╭─ Given data
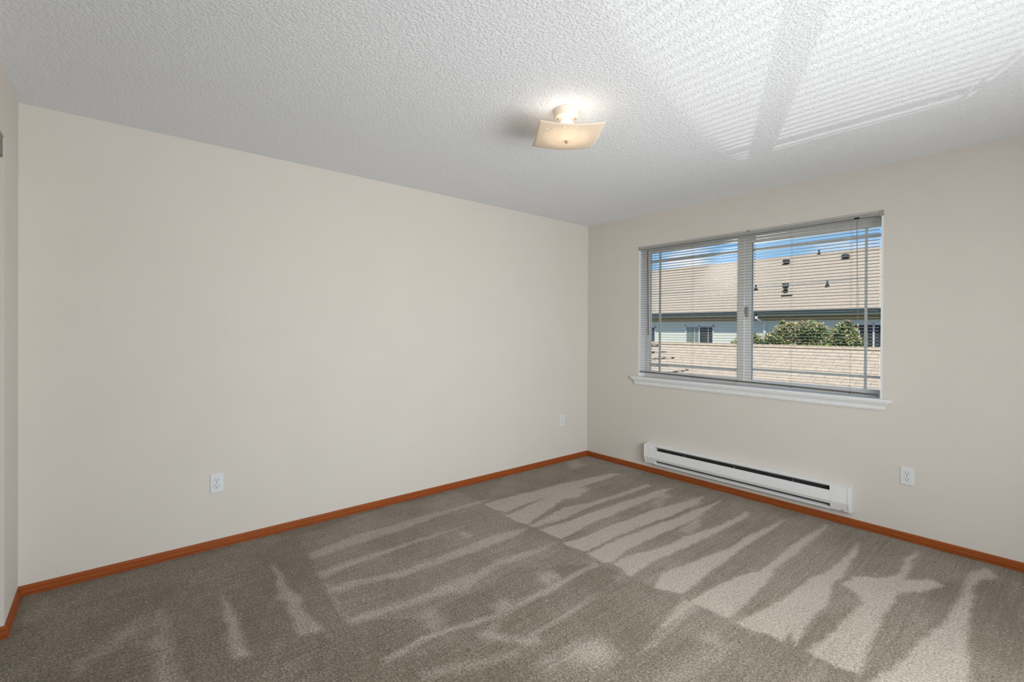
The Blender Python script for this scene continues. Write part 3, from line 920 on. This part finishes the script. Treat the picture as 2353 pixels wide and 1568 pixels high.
# ------------------------------------------------------------------ wall outlets
def receptacle_mb():
    m = MB()
    n = 28
    ring = []
    for i in range(n):
        a = 2 * math.pi * i / n
        x, z = 0.0172 * math.cos(a), 0.0172 * math.sin(a)
        z = max(-0.0143, min(0.0143, z))
        ring.append((x, z))
    vv = [(x, 0.0, z) for x, z in ring] + [(x, -0.0016, z) for x, z in ring] + [(x * 0.94, -0.0022, z * 0.94) for x, z in ring]
    fs = [(i, (i + 1) % n, n + (i + 1) % n, n + i) for i in range(n)] + [(n + i, n + (i + 1) % n, 2 * n + (i + 1) % n, 2 * n + i) for i in range(n)] + [tuple(range(2 * n, 3 * n))]
    return m.add(vv, fs)
def outlet(loc, rz, label):
    t = thing('wall_outlet', loc, label, 'outlet', 'white duplex outlets on the walls', rz=rz)
    m = MB()
    a, b = 0.035, 0.057
    vv = [(-a, 0, -b), (a, 0, -b), (a, 0, b), (-a, 0, b), (-a, -0.002, -b), (a, -0.002, -b), (a, -0.002, b), (-a, -0.002, b)]
    c, d = a - 0.0035, b - 0.0035
    vv += [(-c, -0.0058, -d), (c, -0.0058, -d), (c, -0.0058, d), (-c, -0.0058, d)]
    fs = [(0, 1, 5, 4), (1, 2, 6, 5), (2, 3, 7, 6), (3, 0, 4, 7), (4, 5, 9, 8), (5, 6, 10, 9), (6, 7, 11, 10), (7, 4, 8, 11), (8, 9, 10, 11), (0, 3, 2, 1)]
    m.add(vv, fs).build('cover_plate', M_PLATE, t)
    # dark seam ring behind each receptacle
    for s in (1, -1):
        r = receptacle_mb().build('receptacle', M_PLATE, t, loc=(0, -0.0058, s * 0.0195))
        sm = MB()
        n = 28
        vv = []
        for k in (1.0, 1.045):
            for i in range(n):
                a_ = 2 * math.pi * i / n
                z = max(-0.0143, min(0.0143, 0.0172 * math.sin(a_)))
                vv.append((0.0172 * k * math.cos(a_), -0.0002, z * k))
        sm.add(vv, [(i, (i + 1) % n, n + (i + 1) % n, n + i) for i in range(n)])
        sm.build('seam', M_RAIL, r)
        for (xa, hh) in ((-0.0063, 0.0042), (0.0063, 0.0034)):
            MB().box((xa - 0.0012, -0.0025, 0.0030 - hh), (xa + 0.0012, -0.0015, 0.0030 + hh)).build('slot', M_BLACK, r)
        MB().lathe([(0.0026, 0), (0.0026, 0.001)], (0, 0, 0), 12).build('ground_hole', M_BLACK, r, loc=(0, -0.0015, -0.0070), rot=(math.pi / 2, 0, 0))
    MB().lathe([(0.0030, 0), (0.0026, 0.0012), (0.001, 0.0015)], (0, 0, 0), 12).build('screw', M_RAIL, t, loc=(0, -0.0057, 0), rot=(math.pi / 2, 0, 0))
    return t
outlet((2.6645, 0, 0.4135), 0, 'white outlet on the wall to the right of the heater')
outlet((0, -3.405, 0.3935), math.pi / 2, 'white outlet on the long left wall, nearer the doorway')
outlet((0, -0.385, 0.4165), math.pi / 2, 'white outlet on the long left wall, close to the far corner')

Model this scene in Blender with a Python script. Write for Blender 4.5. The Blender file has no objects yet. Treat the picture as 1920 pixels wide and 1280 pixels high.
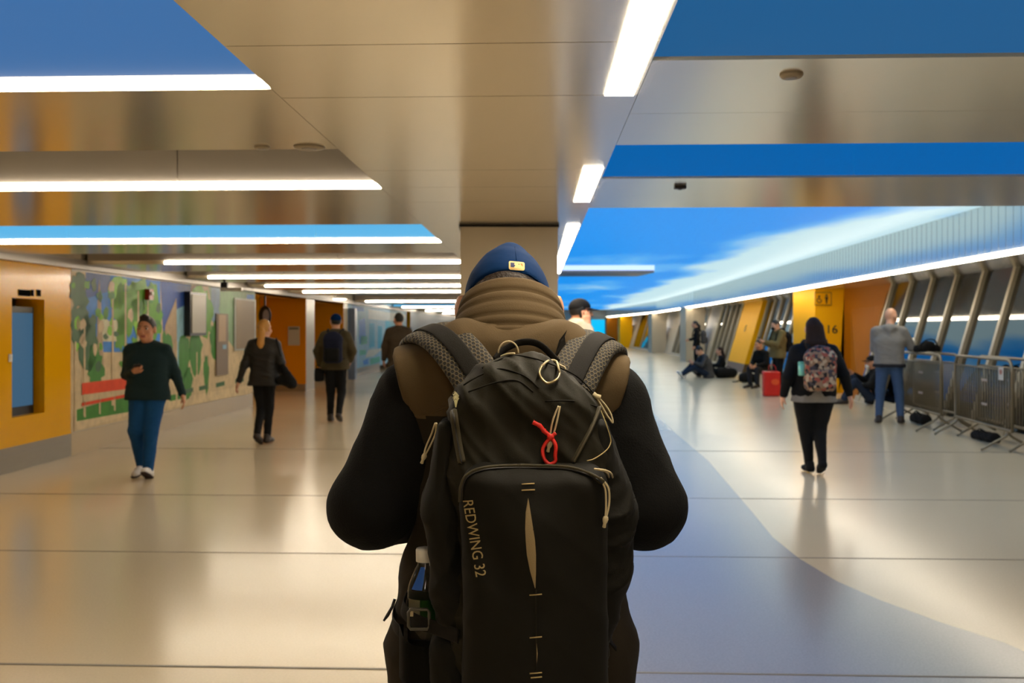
import bpy, bmesh, math, random
import numpy as np
from mathutils import Vector, Matrix

random.seed(7)
SC = bpy.context.scene
COL = SC.collection

# ------------------------------------------------------------------ camera, world, exposure
EYE = 1.6            # camera height
FPX = 35.0 / 36.0 * 1920.0
HORIZON = 614.0
cam_data = bpy.data.cameras.new('camera')
cam_data.lens = 35.0
cam_data.sensor_width = 36.0
cam_data.shift_y = -(640.0 - HORIZON) / 1920.0
cam_data.clip_start = 0.05
cam_data.clip_end = 300.0
cam_data.dof.use_dof = True
cam_data.dof.focus_distance = 1.68
cam_data.dof.aperture_fstop = 8.0
cam = bpy.data.objects.new('camera', cam_data)
cam.location = (0, 0, EYE)
cam.rotation_euler = (math.pi / 2, 0, 0)
COL.objects.link(cam)
SC.camera = cam

world = bpy.data.worlds.new('night')
SC.world = world
world.use_nodes = True
world.node_tree.nodes['Background'].inputs[0].default_value = (0.02, 0.025, 0.035, 1)
world.node_tree.nodes['Background'].inputs[1].default_value = 0.4

SC.view_settings.view_transform = 'Standard'
SC.view_settings.look = 'None'
SC.view_settings.gamma = 1.0
SC.view_settings.use_curve_mapping = False
SC.view_settings.exposure = 0.0
try:
    SC.cycles.use_denoising = True
    SC.cycles.max_bounces = 8
    SC.cycles.transparent_max_bounces = 8
    SC.cycles.caustics_reflective = False
    SC.cycles.caustics_refractive = False
    SC.cycles.sample_clamp_indirect = 6.0
except Exception:
    pass

STRIP_POWER = 60.0
STRIP_COLOR = (1.0, 0.86, 0.66)

# ------------------------------------------------------------------ materials
def lin(c):
    return tuple((v / 255.0) / 12.92 if v / 255.0 <= 0.04045 else ((v / 255.0 + 0.055) / 1.055) ** 2.4 for v in c)

MATS = {}
def mat(name, rgb, rough=0.6, metal=0.0, spec=0.5, noise=0.0, nscale=8.0, bump=0.0, bscale=60.0, sheen=0.0, coat=0.0, transmission=0.0, lin_rgb=None, stretch=None, detail=4.0):
    """Principled material with optional procedural colour mottling and bump."""
    if name in MATS:
        return MATS[name]
    m = bpy.data.materials.new(name)
    m.use_nodes = True
    nt = m.node_tree
    b = nt.nodes['Principled BSDF']
    c = lin_rgb if lin_rgb else lin(rgb)
    b.inputs['Base Color'].default_value = (*c, 1)
    b.inputs['Roughness'].default_value = rough
    b.inputs['Metallic'].default_value = metal
    b.inputs['Specular IOR Level'].default_value = spec
    if sheen:
        b.inputs['Sheen Weight'].default_value = sheen
        b.inputs['Sheen Roughness'].default_value = 0.5
        b.inputs['Sheen Tint'].default_value = (*[min(1, v * 3 + 0.1) for v in c], 1)
    if coat:
        b.inputs['Coat Weight'].default_value = coat
        b.inputs['Coat Roughness'].default_value = 0.1
    if transmission:
        b.inputs['Transmission Weight'].default_value = transmission
    if noise or bump:
        tc = nt.nodes.new('ShaderNodeTexCoord')
        mp = nt.nodes.new('ShaderNodeMapping')
        nt.links.new(tc.outputs['Object'], mp.inputs['Vector'])
        if stretch:
            mp.inputs['Scale'].default_value = stretch
    if noise:
        n = nt.nodes.new('ShaderNodeTexNoise')
        n.inputs['Scale'].default_value = nscale
        n.inputs['Detail'].default_value = detail
        nt.links.new(mp.outputs[0], n.inputs['Vector'])
        mx = nt.nodes.new('ShaderNodeMix'); mx.data_type = 'RGBA'
        mx.inputs['A'].default_value = (*[max(0, v * (1 - noise)) for v in c], 1)
        mx.inputs['B'].default_value = (*[min(1, v * (1 + noise)) for v in c], 1)
        nt.links.new(n.outputs['Fac'], mx.inputs['Factor'])
        nt.links.new(mx.outputs['Result'], b.inputs['Base Color'])
    if bump:
        n2 = nt.nodes.new('ShaderNodeTexNoise')
        n2.inputs['Scale'].default_value = bscale
        n2.inputs['Detail'].default_value = 3.0
        nt.links.new(mp.outputs[0], n2.inputs['Vector'])
        bp = nt.nodes.new('ShaderNodeBump')
        bp.inputs['Strength'].default_value = bump
        bp.inputs['Distance'].default_value = 0.01
        nt.links.new(n2.outputs['Fac'], bp.inputs['Height'])
        nt.links.new(bp.outputs[0], b.inputs['Normal'])
    MATS[name] = m
    return m

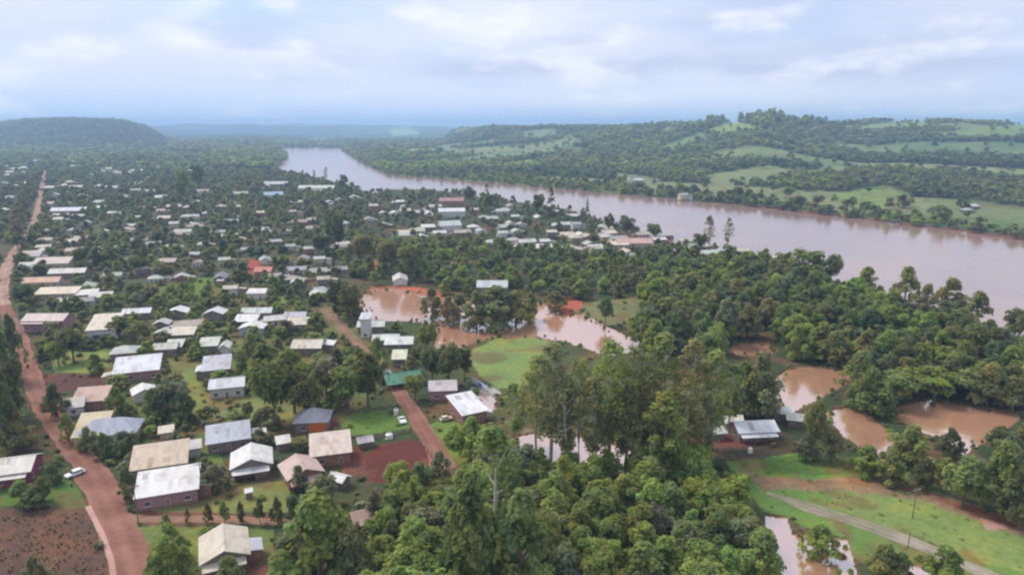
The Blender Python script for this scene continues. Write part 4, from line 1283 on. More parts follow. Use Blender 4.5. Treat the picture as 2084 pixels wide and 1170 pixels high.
def car(px, py, rot, color, label, L=4.2, W=1.75, pickup=False):
    x, y = at(px, py, 0.7)
    root = link("parked_car", None, loc=(x, y, 0.06), rotz=math.radians(rot), scale=(0.86,) * 3)
    tag(root, label, "car")
    h = L / 2
    mb = MB()
    b = len(mb.v)
    # body side profile (y forward), widened at the waist
    lower = [(-h, 0.45), (-h + 0.05, 0.85), (-h + 0.6, 0.92), (h - 1.25, 0.9), (h - 0.12, 0.72), (h, 0.45), (h - 0.1, 0.28), (-h + 0.1, 0.28)]
    mb.prism(lower, -W / 2, W / 2, 'x')
    cab = [(-h + 0.25, 0.9), (-h + 0.75, 1.38), (0.35, 1.42), (h - 1.15, 0.9)] if not pickup else [(-0.4, 0.9), (-0.25, 1.45), (0.7, 1.45), (h - 1.0, 0.9)]
    mb.prism(cab, -W / 2 + 0.14, W / 2 - 0.14, 'x')
    me = mb.mesh("body")
    bo = link("body", me, M_PAINT, root, color)
    bv = bo.modifiers.new("edge", 'BEVEL'); bv.width = 0.06; bv.segments = 2
    for s in (-1, 1):
        g = MB()
        sh = [(p[0] * 0.86 + 0.02, 0.93 + (p[1] - 0.9) * 0.84) for p in cab]
        x0 = s * (W / 2 - 0.145); x1 = s * (W / 2 - 0.125)
        g.prism(sh, min(x0, x1), max(x0, x1), 'x')
        g.build("side_window", M_GLASS, root)
    def slab(p, q, nm, inset=0.24):
        d = Vector((q[0] - p[0], q[1] - p[1])); n = Vector((-d.y, d.x)).normalized() * 0.015
        a = (p[0] + d.x * 0.12, p[1] + d.y * 0.12); c = (p[0] + d.x * 0.9, p[1] + d.y * 0.9)
        g = MB()
        g.prism([(a[0] - n.x, a[1] - n.y), (a[0] + n.x, a[1] + n.y), (c[0] + n.x, c[1] + n.y), (c[0] - n.x, c[1] - n.y)], -W / 2 + inset, W / 2 - inset, 'x')
        g.build(nm, M_GLASS, root)
    slab(cab[2], cab[3], "windscreen"); slab(cab[0], cab[1], "rear_window")
    for sx in (-1, 1):
        for sy in (-1, 1):
            g = MB()
            cx, cy = sx * (W / 2 - 0.08), sy * (h - 0.85)
            g.tube([(cx - 0.1, cy, 0.31), (cx + 0.1, cy, 0.31)], [0.31, 0.31], 14)
            wo = g.build("wheel", M_RUBBER, root)
            g = MB(); e = cx + sx * 0.11
            g.tube([(e - 0.012, cy, 0.31), (e + 0.012, cy, 0.31)], [0.18, 0.18], 10)
            g.build("rim", M_RIM, wo)
        g = MB(); g.box(sx * 0.62 - 0.18, sx * 0.62 + 0.18, h - 0.1, h - 0.02, 0.55, 0.68)
        g.build("headlight", M_LAMP, root)
    LAND.append(("the " + label.split(" on ")[0].split(" parked ")[0].replace("white car", "white car"),) + tuple(float(v) for v in proj(x, y, 0)))


car(152, 961, 146, (0.82, 0.80, 0.78), "white car on the red dirt road", 4.6, 1.9)
car(818, 853, 22, (0.78, 0.77, 0.76), "white pickup parked at the edge of the red lane", 4.8, 1.9, True)
car(908, 850, -62, (0.62, 0.58, 0.42), "pale yellow car parked on grass by the bright white house", 4.0, 1.7)
car(48, 521, 12, (0.76, 0.72, 0.76), "whitish van parked where the avenue widens", 5.0, 2.0)
car(1500, 868, 70, (0.5, 0.5, 0.52), "grey car parked beside the white farmhouse", 4.0, 1.7)


def pole(px, ytop, ybase, label, mat=M_WOOD, arms=1, rad=0.13):
    x, y = at(px, ybase)
    a = PITCH + math.atan((ytop - CY) / F)
    h = H - y * math.tan(a)
    root = link("utility_pole", None, loc=(x, y, 0), rotz=math.radians(20))
    tag(root, label, "pole", "utility poles")
    mb = MB(); mb.tube([(0, 0, -0.3), (0, 0, h)], [rad, rad * 0.65], 8)
    mb.build("shaft", mat, root)
    for k in range(arms):
        z = h - 0.5 - 0.9 * k
        mb = MB(); mb.box(-1.0, 1.0, -0.16, -0.06, z, z + 0.12)
        c = mb.build("crossarm", M_WOOD, root)
        for s in (-0.85, -0.4, 0.4, 0.85):
            mb = MB(); mb.tube([(s, -0.11, z + 0.12), (s, -0.11, z + 0.3)], [0.05, 0.035], 6)
            mb.build("insulator", M_TRIM, c)
    return (x, y, h)


pole(43, 622, 684, "pale concrete pole beside the long pinkish house", M_CONCRETE, 2, 0.16)
pole(1857, 992, 1054, "thin dark pole standing alone in the open meadow", M_WOOD, 1)
pole(1848, 1080, 1112, "short thin post at the edge of the gravel track", M_WOOD, 0, 0.1)
pole(1228, 446, 486, "tall white pole beside the wide pink roofed building", M_CONCRETE, 1, 0.25)
pole(232, 760, 812, "slim pole between the red clearing and rusty pink house", M_WOOD, 1)
pole(792, 722, 790, "pole rising beside the green tarpaulin shelter", M_WOOD, 1)
pole(412, 940, 1004, "wooden pole at the tan wing of the brick house", M_WOOD, 1)
pole(14, 702, 795, "wooden pole by the dark trees where the red road bends", M_WOOD, 1)
pole(282, 985, 1066, "wooden pole at the mouth of the reddish side track", M_WOOD, 1)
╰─
§ Exercise goal:
Exactly as they stand, quote the lines beginning with the one that contains "Model this scene" and ending with the one that contains "from mathutils import Vector, Matrix", with no pictures.

§ The answer:
Model this scene in Blender with a Python script. Write for Blender 4.5. The Blender file has no objects yet. Treat the picture as 1920 pixels wide and 1280 pixels high.
import bpy, bmesh, math, random
import numpy as np
from mathutils import Vector, Matrix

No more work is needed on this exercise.